**What is asked:**
Set all the material down again unchanged, without the pictures.

>>>

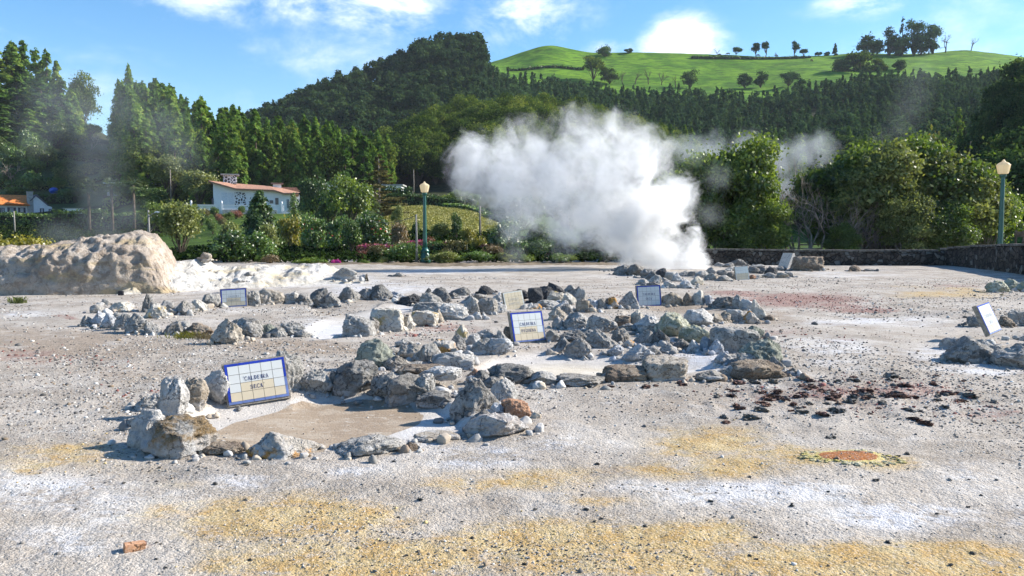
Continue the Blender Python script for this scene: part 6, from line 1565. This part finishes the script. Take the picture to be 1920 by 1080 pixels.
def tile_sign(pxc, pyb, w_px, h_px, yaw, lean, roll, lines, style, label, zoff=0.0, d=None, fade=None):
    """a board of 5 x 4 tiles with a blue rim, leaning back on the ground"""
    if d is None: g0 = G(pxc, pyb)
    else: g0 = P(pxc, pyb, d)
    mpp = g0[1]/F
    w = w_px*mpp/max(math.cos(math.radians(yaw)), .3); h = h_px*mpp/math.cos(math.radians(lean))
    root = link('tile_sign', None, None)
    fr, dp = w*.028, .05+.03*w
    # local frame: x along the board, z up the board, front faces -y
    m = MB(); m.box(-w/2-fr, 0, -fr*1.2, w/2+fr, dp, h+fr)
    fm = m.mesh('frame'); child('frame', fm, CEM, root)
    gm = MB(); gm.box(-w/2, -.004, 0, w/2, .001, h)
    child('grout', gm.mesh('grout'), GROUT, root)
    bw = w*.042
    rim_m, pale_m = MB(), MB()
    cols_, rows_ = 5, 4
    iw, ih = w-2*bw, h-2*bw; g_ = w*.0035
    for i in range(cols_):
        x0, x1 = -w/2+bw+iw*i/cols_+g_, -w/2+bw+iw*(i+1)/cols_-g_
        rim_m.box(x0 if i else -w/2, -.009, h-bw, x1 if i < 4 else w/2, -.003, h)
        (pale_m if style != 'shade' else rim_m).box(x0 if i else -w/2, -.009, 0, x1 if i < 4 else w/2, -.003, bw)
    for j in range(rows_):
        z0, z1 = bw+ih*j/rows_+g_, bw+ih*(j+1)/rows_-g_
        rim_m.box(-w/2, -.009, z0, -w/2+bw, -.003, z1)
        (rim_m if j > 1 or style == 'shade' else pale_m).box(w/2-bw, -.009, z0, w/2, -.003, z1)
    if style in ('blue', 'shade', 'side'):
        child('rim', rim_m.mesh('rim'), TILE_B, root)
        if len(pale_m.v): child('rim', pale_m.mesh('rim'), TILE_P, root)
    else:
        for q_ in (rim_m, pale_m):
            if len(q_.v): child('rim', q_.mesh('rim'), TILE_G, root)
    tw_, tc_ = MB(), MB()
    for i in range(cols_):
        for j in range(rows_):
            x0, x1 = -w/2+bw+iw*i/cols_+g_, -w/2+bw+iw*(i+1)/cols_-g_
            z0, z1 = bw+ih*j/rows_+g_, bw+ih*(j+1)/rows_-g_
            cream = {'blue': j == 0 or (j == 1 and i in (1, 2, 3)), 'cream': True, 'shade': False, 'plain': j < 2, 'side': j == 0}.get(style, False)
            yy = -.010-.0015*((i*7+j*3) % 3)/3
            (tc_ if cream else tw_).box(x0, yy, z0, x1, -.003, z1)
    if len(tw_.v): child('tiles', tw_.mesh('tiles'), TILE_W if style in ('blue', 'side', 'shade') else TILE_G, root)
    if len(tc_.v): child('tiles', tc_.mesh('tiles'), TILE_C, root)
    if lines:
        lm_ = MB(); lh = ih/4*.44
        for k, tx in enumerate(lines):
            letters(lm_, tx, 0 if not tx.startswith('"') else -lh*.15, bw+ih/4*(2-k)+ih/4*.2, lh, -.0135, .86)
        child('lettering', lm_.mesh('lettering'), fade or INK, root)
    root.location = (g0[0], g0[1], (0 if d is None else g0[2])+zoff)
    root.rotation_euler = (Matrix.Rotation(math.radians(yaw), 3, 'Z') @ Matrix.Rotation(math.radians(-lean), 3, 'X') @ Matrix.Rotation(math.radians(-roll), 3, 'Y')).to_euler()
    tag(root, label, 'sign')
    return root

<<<

**The result:**
Continue the Blender Python script for this scene: part 6, from line 1565. This part finishes the script. Take the picture to be 1920 by 1080 pixels.
def tile_sign(pxc, pyb, w_px, h_px, yaw, lean, roll, lines, style, label, zoff=0.0, d=None, fade=None):
    """a board of 5 x 4 tiles with a blue rim, leaning back on the ground"""
    if d is None: g0 = G(pxc, pyb)
    else: g0 = P(pxc, pyb, d)
    mpp = g0[1]/F
    w = w_px*mpp/max(math.cos(math.radians(yaw)), .3); h = h_px*mpp/math.cos(math.radians(lean))
    root = link('tile_sign', None, None)
    fr, dp = w*.028, .05+.03*w
    # local frame: x along the board, z up the board, front faces -y
    m = MB(); m.box(-w/2-fr, 0, -fr*1.2, w/2+fr, dp, h+fr)
    fm = m.mesh('frame'); child('frame', fm, CEM, root)
    gm = MB(); gm.box(-w/2, -.004, 0, w/2, .001, h)
    child('grout', gm.mesh('grout'), GROUT, root)
    bw = w*.042
    rim_m, pale_m = MB(), MB()
    cols_, rows_ = 5, 4
    iw, ih = w-2*bw, h-2*bw; g_ = w*.0035
    for i in range(cols_):
        x0, x1 = -w/2+bw+iw*i/cols_+g_, -w/2+bw+iw*(i+1)/cols_-g_
        rim_m.box(x0 if i else -w/2, -.009, h-bw, x1 if i < 4 else w/2, -.003, h)
        (pale_m if style != 'shade' else rim_m).box(x0 if i else -w/2, -.009, 0, x1 if i < 4 else w/2, -.003, bw)
    for j in range(rows_):
        z0, z1 = bw+ih*j/rows_+g_, bw+ih*(j+1)/rows_-g_
        rim_m.box(-w/2, -.009, z0, -w/2+bw, -.003, z1)
        (rim_m if j > 1 or style == 'shade' else pale_m).box(w/2-bw, -.009, z0, w/2, -.003, z1)
    if style in ('blue', 'shade', 'side'):
        child('rim', rim_m.mesh('rim'), TILE_B, root)
        if len(pale_m.v): child('rim', pale_m.mesh('rim'), TILE_P, root)
    else:
        for q_ in (rim_m, pale_m):
            if len(q_.v): child('rim', q_.mesh('rim'), TILE_G, root)
    tw_, tc_ = MB(), MB()
    for i in range(cols_):
        for j in range(rows_):
            x0, x1 = -w/2+bw+iw*i/cols_+g_, -w/2+bw+iw*(i+1)/cols_-g_
            z0, z1 = bw+ih*j/rows_+g_, bw+ih*(j+1)/rows_-g_
            cream = {'blue': j == 0 or (j == 1 and i in (1, 2, 3)), 'cream': True, 'shade': False, 'plain': j < 2, 'side': j == 0}.get(style, False)
            yy = -.010-.0015*((i*7+j*3) % 3)/3
            (tc_ if cream else tw_).box(x0, yy, z0, x1, -.003, z1)
    if len(tw_.v): child('tiles', tw_.mesh('tiles'), TILE_W if style in ('blue', 'side', 'shade') else TILE_G, root)
    if len(tc_.v): child('tiles', tc_.mesh('tiles'), TILE_C, root)
    if lines:
        lm_ = MB(); lh = ih/4*.44
        for k, tx in enumerate(lines):
            letters(lm_, tx, 0 if not tx.startswith('"') else -lh*.15, bw+ih/4*(2-k)+ih/4*.2, lh, -.0135, .86)
        child('lettering', lm_.mesh('lettering'), fade or INK, root)
    root.location = (g0[0], g0[1], (0 if d is None else g0[2])+zoff)
    root.rotation_euler = (Matrix.Rotation(math.radians(yaw), 3, 'Z') @ Matrix.Rotation(math.radians(-lean), 3, 'X') @ Matrix.Rotation(math.radians(-roll), 3, 'Y')).to_euler()
    tag(root, label, 'sign')
    return root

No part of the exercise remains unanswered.